-- What is required --
Set down the full listing exactly as given. Any pictures are to be left out.

───── Data section ─────

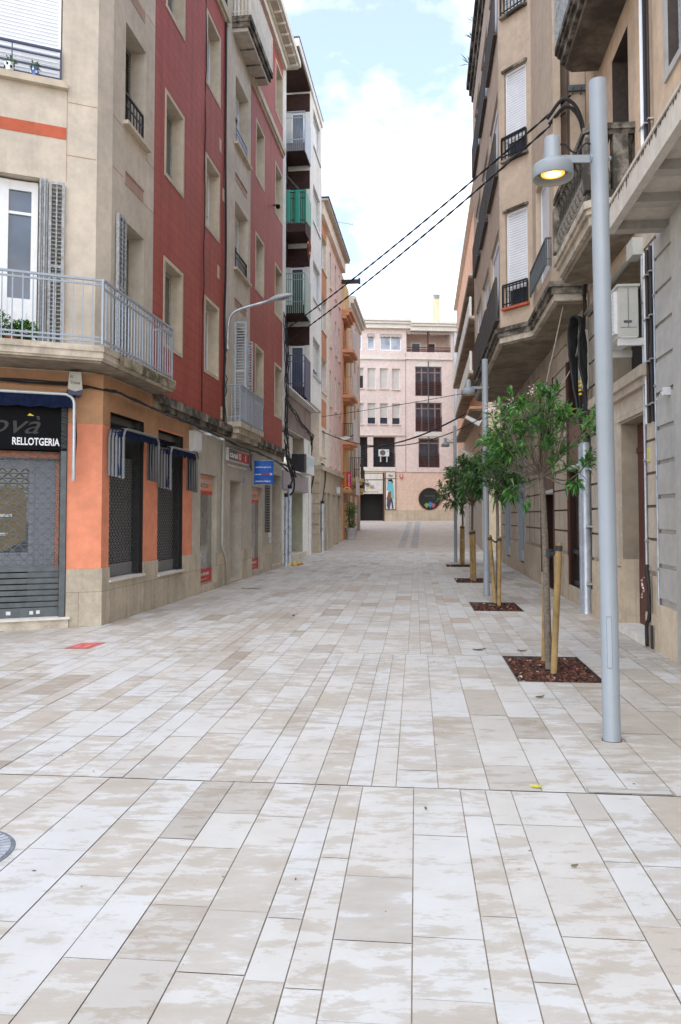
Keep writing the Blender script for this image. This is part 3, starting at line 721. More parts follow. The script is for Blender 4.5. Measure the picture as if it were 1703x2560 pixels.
# awnings
def awning(F, s0, s1, z0, z1, dk, label, cloth, metal='alu', legs=True, name='awning'):
    t = thing(name, label, 'awning', F.pt((s0 + s1) / 2, 0, z0))
    for i, d in enumerate(dk):
        q = MB(); r = .14; e = i * .012
        path = [F.pt(s0 + e, d, z0 - e), F.pt(s0 + e, d, z1 - r)] + [F.pt(s0 + e + r * (1 - math.cos(a)), d, z1 - r + r * math.sin(a)) for a in (R(25), R(50), R(75))]
        path += [F.pt(s0 + e + r, d, z1)] + [F.pt(s1 - e - r, d, z1)] + [F.pt(s1 - e - r * (1 - math.cos(a)), d, z1 - r + r * math.sin(a)) for a in (R(75), R(50), R(25))] + [F.pt(s1 - e, d, z1 - r), F.pt(s1 - e, d, z0 - e)]
        q.tube(path, .022 if metal == 'awnbar' else .026, 6); q.build('frame_bar', M[metal], t, True)
    q = MB(); n = 24; rr = random.Random(len(label))
    dv = [(dk[0] - .02), dk[-1]]
    for i in range(n):                                               # hanging valance with folds, and the gathered cloth at both sides
        a, b = s0 + (s1 - s0) * i / n, s0 + (s1 - s0) * (i + 1) / n
        h = cloth
        f = lambda x: .012 * math.sin(x * 37) + .01 * math.sin(x * 83)
        q.face([F.pt(a, dk[-1] - .015 + f(a), z1 - h - .02 * math.sin(a * 21)), F.pt(b, dk[-1] - .015 + f(b), z1 - h - .02 * math.sin(b * 21)), F.pt(b, dk[-1] - .012, z1 - .012), F.pt(a, dk[-1] - .012, z1 - .012)])
        q.face([F.pt(a, dk[-1] - .012, z1 - .005), F.pt(b, dk[-1] - .012, z1 - .005), F.pt(b, dk[0], z1 + .02 + f(b)), F.pt(a, dk[0], z1 + .02 + f(a))])
    for s in (s0 + .012, s1 - .012):
        m = 10
        for j in range(m):
            za, zb = z0 + (z1 - .05 - z0) * j / m, z0 + (z1 - .05 - z0) * (j + 1) / m
            bul = lambda z: .05 + .10 * math.sin(math.pi * min(1, max(0, (z - z0) / (z1 - z0)))) ** 2
            sg = (1 if s < (s0 + s1) / 2 else -1) if metal == 'awnbar' else (-1.6 if s < (s0 + s1) / 2 else 1.6)
            q.face([F.pt(s, dk[0] - .02, za), F.pt(s + sg * .03 * bul(za) * 6, (dk[0] + dk[-1]) / 2, za), F.pt(s + sg * .03 * bul(zb) * 6, (dk[0] + dk[-1]) / 2, zb), F.pt(s, dk[0] - .02, zb)])
            q.face([F.pt(s + sg * .03 * bul(za) * 6, (dk[0] + dk[-1]) / 2, za), F.pt(s, dk[-1] - .02, za), F.pt(s, dk[-1] - .02, zb), F.pt(s + sg * .03 * bul(zb) * 6, (dk[0] + dk[-1]) / 2, zb)])
    q.build('cloth', M['navy'], t)
awning(LF, .12, 1.72, 2.22, 2.93, (.06, .11, .16, .21, .26), 'folded navy awning with nested metal hoops over the nearer orange wall window', .13, 'awnbar')
awning(LF, 2.22, 3.85, 2.12, 2.84, (.06, .11, .16, .21, .26), 'folded navy awning with nested metal hoops over the farther orange wall window', .13, 'awnbar')
awning(A1, .40, 4.1, 2.13, 3.37, (.1, .18), 'navy awning folded back over the black watch shop sign', .2)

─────

-- Response --
Keep writing the Blender script for this image. This is part 3, starting at line 721. More parts follow. The script is for Blender 4.5. Measure the picture as if it were 1703x2560 pixels.
# awnings
def awning(F, s0, s1, z0, z1, dk, label, cloth, metal='alu', legs=True, name='awning'):
    t = thing(name, label, 'awning', F.pt((s0 + s1) / 2, 0, z0))
    for i, d in enumerate(dk):
        q = MB(); r = .14; e = i * .012
        path = [F.pt(s0 + e, d, z0 - e), F.pt(s0 + e, d, z1 - r)] + [F.pt(s0 + e + r * (1 - math.cos(a)), d, z1 - r + r * math.sin(a)) for a in (R(25), R(50), R(75))]
        path += [F.pt(s0 + e + r, d, z1)] + [F.pt(s1 - e - r, d, z1)] + [F.pt(s1 - e - r * (1 - math.cos(a)), d, z1 - r + r * math.sin(a)) for a in (R(75), R(50), R(25))] + [F.pt(s1 - e, d, z1 - r), F.pt(s1 - e, d, z0 - e)]
        q.tube(path, .022 if metal == 'awnbar' else .026, 6); q.build('frame_bar', M[metal], t, True)
    q = MB(); n = 24; rr = random.Random(len(label))
    dv = [(dk[0] - .02), dk[-1]]
    for i in range(n):                                               # hanging valance with folds, and the gathered cloth at both sides
        a, b = s0 + (s1 - s0) * i / n, s0 + (s1 - s0) * (i + 1) / n
        h = cloth
        f = lambda x: .012 * math.sin(x * 37) + .01 * math.sin(x * 83)
        q.face([F.pt(a, dk[-1] - .015 + f(a), z1 - h - .02 * math.sin(a * 21)), F.pt(b, dk[-1] - .015 + f(b), z1 - h - .02 * math.sin(b * 21)), F.pt(b, dk[-1] - .012, z1 - .012), F.pt(a, dk[-1] - .012, z1 - .012)])
        q.face([F.pt(a, dk[-1] - .012, z1 - .005), F.pt(b, dk[-1] - .012, z1 - .005), F.pt(b, dk[0], z1 + .02 + f(b)), F.pt(a, dk[0], z1 + .02 + f(a))])
    for s in (s0 + .012, s1 - .012):
        m = 10
        for j in range(m):
            za, zb = z0 + (z1 - .05 - z0) * j / m, z0 + (z1 - .05 - z0) * (j + 1) / m
            bul = lambda z: .05 + .10 * math.sin(math.pi * min(1, max(0, (z - z0) / (z1 - z0)))) ** 2
            sg = (1 if s < (s0 + s1) / 2 else -1) if metal == 'awnbar' else (-1.6 if s < (s0 + s1) / 2 else 1.6)
            q.face([F.pt(s, dk[0] - .02, za), F.pt(s + sg * .03 * bul(za) * 6, (dk[0] + dk[-1]) / 2, za), F.pt(s + sg * .03 * bul(zb) * 6, (dk[0] + dk[-1]) / 2, zb), F.pt(s, dk[0] - .02, zb)])
            q.face([F.pt(s + sg * .03 * bul(za) * 6, (dk[0] + dk[-1]) / 2, za), F.pt(s, dk[-1] - .02, za), F.pt(s, dk[-1] - .02, zb), F.pt(s + sg * .03 * bul(zb) * 6, (dk[0] + dk[-1]) / 2, zb)])
    q.build('cloth', M['navy'], t)
awning(LF, .12, 1.72, 2.22, 2.93, (.06, .11, .16, .21, .26), 'folded navy awning with nested metal hoops over the nearer orange wall window', .13, 'awnbar')
awning(LF, 2.22, 3.85, 2.12, 2.84, (.06, .11, .16, .21, .26), 'folded navy awning with nested metal hoops over the farther orange wall window', .13, 'awnbar')
awning(A1, .40, 4.1, 2.13, 3.37, (.1, .18), 'navy awning folded back over the black watch shop sign', .2)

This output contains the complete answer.